Furthermore, shipwrecks typically occupy a very small fraction of the total image area, leading to a severe class imbalance. In such heavily imbalanced and noisy scenarios, any slight deviation in boundary prediction or a small cluster of false-positive pixels caused by seabed reverberations will drastically penalize the IoU and F1-score. Therefore, while an IoU of 39.43% may seem modest in the broader field of computer vision, it represents a highly competitive and practically valuable achievement in the specialized domain of automated shipwreck detection in side-scan sonar imagery.
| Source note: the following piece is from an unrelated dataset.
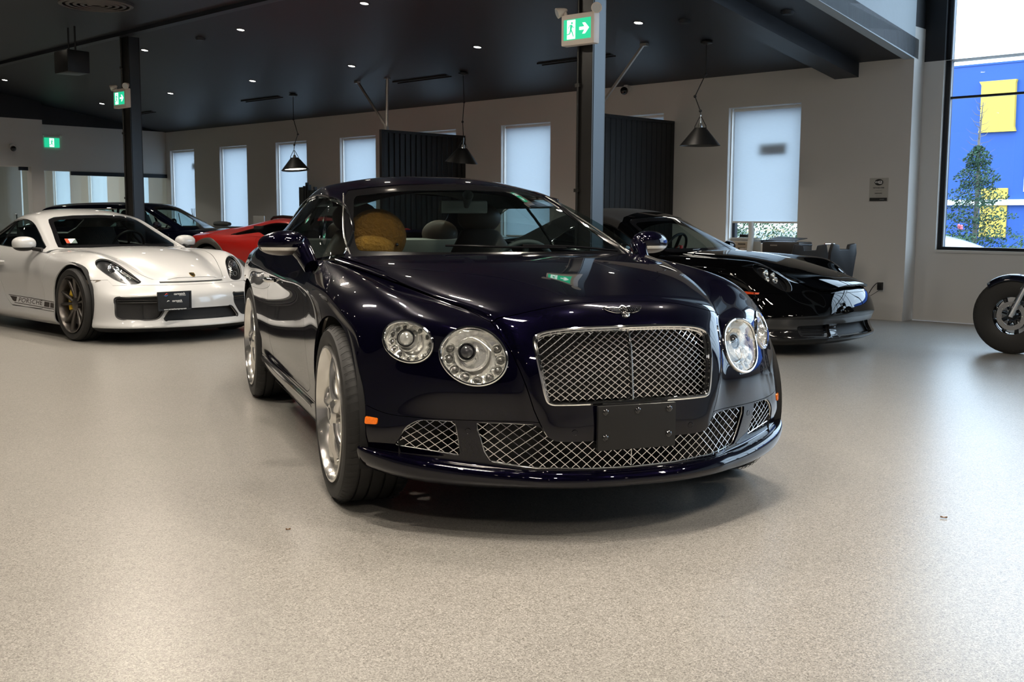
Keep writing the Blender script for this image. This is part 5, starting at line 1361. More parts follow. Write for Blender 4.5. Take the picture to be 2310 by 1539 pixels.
    t = at('rose_bloom', -9.05, 22.0, .98, 'red bloom low among bushes in the tall window', 'flower'); b = MB()
    for k in range(5): b.ball((.04*math.cos(k*2), .03*math.sin(k), .015*k), .03, 8, 6)
    b.build('petals', M['pink'], t)
    # parked white car outside, only its roof shows above the sill
    t = at('parked_car', -7.75, 17.2, -.35, 'white car parked outside, its roof just above the tall window sill', 'car', None, .05)
    b = MB(); P = []
    for x, w, z in ((-2.1, .80, .62), (-1.75, .86, .82), (-1.2, .66, 1.24), (-.5, .60, 1.32), (.3, .60, 1.30), (.9, .64, 1.12), (1.3, .84, .88), (2.2, .80, .72), (2.4, .74, .45)):
        P.append([(x, -w*1.06, .25), (x, -w*1.08, min(z, .72)), (x, -w, z-.08), (x, -w*.8, z), (x, w*.8, z), (x, w, z-.08), (x, w*1.08, min(z, .72)), (x, w*1.06, .25)])
    b.grid(P); o = b.build('body_shell', M['white_paint'], t); sm = o.modifiers.new('s', 'SUBSURF'); sm.levels = sm.render_levels = 2
    for x in (-1.4, 1.45):
        for y in (-.82, .82): c = MB(); c.lathe([(.001, -.1), (.32, -.1), (.34, -.06), (.34, .06), (.32, .1), (.001, .1)], 24, 'y', (x, y, .32)); c.build('wheel', M['rubber'], t)
    # sky and daylight
    w = bpy.data.worlds.new('overcast_sky'); sc_ = bpy.context.scene; sc_.world = w; w.use_nodes = True; nt = w.node_tree; bg = nt.nodes['Background']
    tc = nt.nodes.new('ShaderNodeTexCoord'); sp = nt.nodes.new('ShaderNodeSeparateXYZ'); nt.links.new(tc.outputs['Generated'], sp.inputs[0])
    r = nt.nodes.new('ShaderNodeValToRGB'); nt.links.new(sp.outputs[2], r.inputs[0]); e = r.color_ramp.elements; e[0].position = -.02; e[0].color = (.30, .34, .38, 1); e[1].position = .06; e[1].color = (.62, .80, 1.0, 1)
    nt.links.new(r.outputs[0], bg.inputs[0]); bg.inputs[1].default_value = SKY
    for (u, v) in ((-25.5, 10), (-29, 8), (-25.5, 7)): light('AREA', 'office_fill', rw(u, v, 2.95), 26, (1, .95, .88), shape='SQUARE', size=1.0)  # added fill lights without fixtures, brighten the room behind the glass
    # portal at the tall window so that its daylight is sampled well
    o = light('AREA', 'window_portal', rw(-.56, 12.26, 2.96), 1, (1, 1, 1), shape='RECTANGLE', size=9.5, size_y=4.25); o.data.cycles.is_portal = True
    o.rotation_euler = (Matrix.Rotation(RZ, 3, 'Z') @ Matrix.Rotation(-PI/2, 3, 'X')).to_euler()
SKY = 3.3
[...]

Future research aiming to push this upper limit will likely need to incorporate acoustic physical priors or utilize multi-view sonar sequences rather than relying solely on spatial pixel features.

Overall, the results indicate that incorporating physical and geometric priors into deep learning models is a useful direction for improving the interpretation of acoustic remote sensing data.

6. Conclusions

This study introduces SW-Net, a deep learning framework designed for the automated detection and segmentation of shipwrecks in SSS imagery, and evaluates its performance through a series of experiments. To address common challenges such as heavy speckle noise, target deformation, and severe class imbalance, a tailored encoder–decoder architecture was proposed to bridge the gap between signal processing priors and deep feature learning.
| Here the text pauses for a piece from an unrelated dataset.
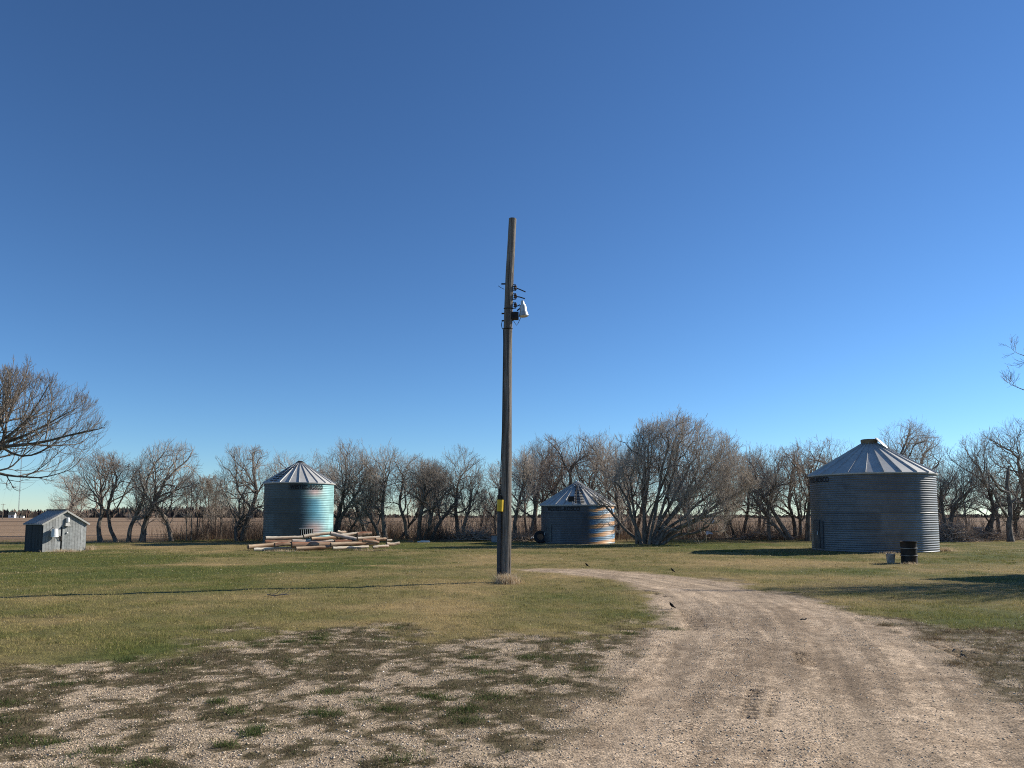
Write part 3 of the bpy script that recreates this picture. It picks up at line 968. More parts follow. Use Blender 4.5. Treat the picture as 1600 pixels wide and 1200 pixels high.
T = {}
spec = [
    # name, label, Y, trunks, radius, crown, seed, kwargs
    ('round_crowned_tree', 'round brownish tree with two dark trunks right behind the shed', 46, [[(157, 848), (153, 825), (160, 795), (158, 765)], [(183, 850), (172, 825), (168, 795), (180, 760)]], .16, (155, 775, 68, 64), 11, dict(mat='twig_red', k=(6, 6, 6, 3))),
    ('leaning_tree', 'tree with stout trunk bending right then fanning out, second right of the shed', 46, [[(222, 848), (224, 822), (236, 795), (250, 768), (258, 750)], [(268, 848), (262, 822), (250, 800), (240, 788)], [(201, 848), (203, 822), (216, 795), (222, 780)]], .19, (262, 748, 52, 60), 12, dict(k=(6, 6, 5, 3))),
    ('leaning_tree', 'tree with thick trunk slanting right, left of the teal bin', 47, [[(378, 848), (381, 825), (392, 795), (399, 772), (394, 745)], [(371, 846), (366, 825), (374, 812)]], .20, (382, 755, 48, 60), 13, dict(k=(7, 6, 5, 3))),
    ('bare_tree', 'tree showing only its top directly over the teal bin roof', 52, [[(478, 845), (476, 800), (470, 760)]], .17, (468, 752, 52, 54), 14, {}),
    ('bare_tree', 'tall forked tree touching the right edge of the teal bin', 48, [[(524, 846), (527, 815), (535, 780), (538, 755)], [(528, 846), (530, 810), (545, 790), (560, 765)]], .17, (535, 758, 50, 66), 15, dict(k=(7, 6, 5, 3))),
    ('bare_tree', 'tree with a long leaning stem behind the middle of the log pile', 49, [[(576, 846), (566, 820), (556, 792), (552, 765)], [(545, 846), (548, 825), (556, 810)]], .14, (566, 762, 46, 62), 16, {}),
    ('bare_tree', 'dark straight trunked tree behind the right end of the log pile', 48, [[(602, 846), (600, 815), (598, 785), (601, 755)], [(597, 846), (588, 825), (575, 800), (566, 790)]], .17, (606, 758, 42, 64), 17, dict(k=(7, 6, 5, 3))),
    ('bare_tree', 'first of the two slanting trees between log pile and pole, thinner trunk', 49, [[(637, 846), (634, 820), (622, 790), (628, 760)], [(625, 846), (636, 825), (648, 805), (660, 780)]], .14, (640, 766, 40, 58), 18, {}),
    ('bare_tree', 'tree with a cluster of dark trunks halfway between log pile and pole', 48, [[(655, 846), (655, 820), (660, 785), (664, 760)], [(672, 846), (684, 822), (700, 800), (712, 785)], [(662, 846), (670, 825), (676, 800)]], .16, (672, 772, 42, 56), 19, {}),
    ('bare_tree', 'taller pale topped tree just left of the wooden pole', 49, [[(716, 846), (714, 815), (712, 785), (716, 755)], [(722, 846), (728, 815), (736, 790)]], .15, (717, 757, 44, 60), 20, dict(k=(7, 6, 5, 3))),
    ('bare_tree', 'slim tree whose top is crossed by the wooden pole', 51, [[(775, 846), (772, 815), (778, 785), (780, 765)]], .12, (776, 775, 34, 52), 21, {}),
    ('bare_tree', 'tree with twisted trunks just right of the wooden pole', 48, [[(806, 846), (804, 815), (812, 785), (818, 755)], [(828, 846), (832, 815), (838, 790), (832, 765)]], .16, (815, 756, 42, 60), 22, dict(k=(7, 6, 5, 3))),
    ('bare_tree', 'brown budding tree over the left side of the short bin', 50, [[(850, 846), (852, 810), (850, 780), (848, 755)]], .15, (850, 758, 40, 56), 23, dict(mat='twig_red')),
    ('bare_tree', 'wide tree rising behind the peak of the short bin', 51, [[(888, 846), (888, 800), (892, 765), (890, 735)], [(900, 846), (912, 800), (925, 765), (932, 735)], [(885, 846), (870, 800), (862, 765)]], .19, (897, 745, 56, 64), 24, dict(k=(6, 6, 6, 3), mat='twig_red')),
    ('bare_tree', 'tree between the short bin and the huge many stemmed shrub', 50, [[(958, 846), (955, 800), (948, 765), (945, 740)], [(965, 846), (968, 805), (962, 770)]], .17, (948, 742, 46, 66), 25, dict(k=(7, 6, 5, 3))),
    ('bare_tree', 'tree filling the gap right of the huge shrub', 50, [[(1160, 842), (1165, 815), (1170, 785), (1168, 760)], [(1150, 842), (1140, 815), (1135, 790)]], .14, (1160, 766, 46, 62), 26, dict(mat='twig_red')),
    ('bare_tree', 'tree with snaking trunk that curves left, midway between shrub and big grey bin', 48, [[(1236, 842), (1222, 822), (1208, 795), (1190, 765), (1182, 742)], [(1202, 843), (1200, 815), (1198, 785), (1212, 760)], [(1232, 842), (1220, 830), (1200, 808), (1185, 785)]], .17, (1200, 752, 44, 62), 27, dict(k=(6, 6, 5, 3))),
    ('bare_tree', 'tree with crooked dark trunks, second left of the big grey bin', 49, [[(1244, 843), (1242, 815), (1232, 790), (1236, 760)], [(1250, 843), (1252, 815), (1246, 785)]], .16, (1236, 756, 38, 62), 28, dict(k=(7, 6, 5, 3))),
    ('bare_tree', 'upright tree brushing the left wall of the big grey bin', 47, [[(1262, 844), (1262, 815), (1266, 780), (1264, 750)]], .17, (1262, 752, 38, 64), 29, dict(k=(8, 6, 5, 3), mat='twig_red')),
    ('bare_tree', 'tree peeking over the left slope of the big grey bin roof', 52, [[(1308, 845), (1306, 790), (1304, 745)]], .16, (1306, 738, 40, 56), 30, dict(k=(7, 6, 5, 3))),
    ('bare_tree', 'tallest tree top rising over the right slope of the big grey bin roof', 50, [[(1412, 845), (1410, 790), (1412, 745), (1408, 715)], [(1425, 845), (1428, 790), (1440, 740)]], .20, (1418, 726, 54, 72), 31, dict(k=(7, 7, 5, 3))),
    ('bare_tree', 'tree with a bowed limb just right of the big grey bin', 48, [[(1482, 845), (1484, 815), (1488, 790), (1500, 775), (1512, 768)], [(1480, 845), (1474, 800), (1470, 765)]], .15, (1488, 748, 40, 60), 32, dict(k=(6, 6, 5, 3))),
    ('bare_tree', 'tree arching left with long sagging limbs, left of the broken trunk', 48, [[(1545, 847), (1548, 822), (1552, 800), (1544, 770), (1530, 740)], [(1535, 847), (1546, 820), (1560, 795), (1566, 790)]], .15, (1532, 745, 44, 70), 33, dict(k=(6, 6, 5, 3))),
    ('bare_tree', 'tree cut by the right edge of the photo, behind the broken trunk', 50, [[(1606, 848), (1604, 800), (1598, 760), (1590, 725)], [(1592, 848), (1586, 815), (1582, 796)]], .20, (1592, 730, 46, 80), 34, dict(k=(7, 7, 5, 3))),
]
for nm, lab, Y, tr, rad, cr, sd_, kw in spec:
    T[sd_] = tree(nm, lab, Y, tr, rad, cr, sd_, **kw)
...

The core contribution of this work lies in the integration of a non-trainable DFB, a DAM, and a structurally guided offset convolution module. By incorporating physical knowledge of edge direction into the feature extraction, the model becomes more responsive to man-made structures while reducing interference from seabed reverberation. Based on experiments conducted on the AI4Shipwrecks dataset, SW-Net outperformed the evaluated competing models, achieving an F1-score of 56.56% and an IoU of 39.43%, thereby reaching a state-of-the-art level. Notably, it required relatively low computational cost, making it computationally efficient and suitable for resource-constrained underwater platforms. The results also show that designing a tailored framework with modules such as the DFB can help balance segmentation accuracy and computational efficiency, which makes it suitable for practical underwater detection and cultural heritage preservation. Overall, this work contributes to current image segmentation research, especially in the field of shipwreck detection.

In addition, the findings show that embedding geometric constraints into deep networks effectively tackles the challenges of low-contrast sonar data. Future work may proceed in two main directions. One is adapting the model for deployment on embedded systems to evaluate its performance under real-time survey conditions. The other is exploring multi-modal approaches, such as combining bathymetric data or multi-frequency sonar imagery, to better distinguish shipwrecks from complex geological features.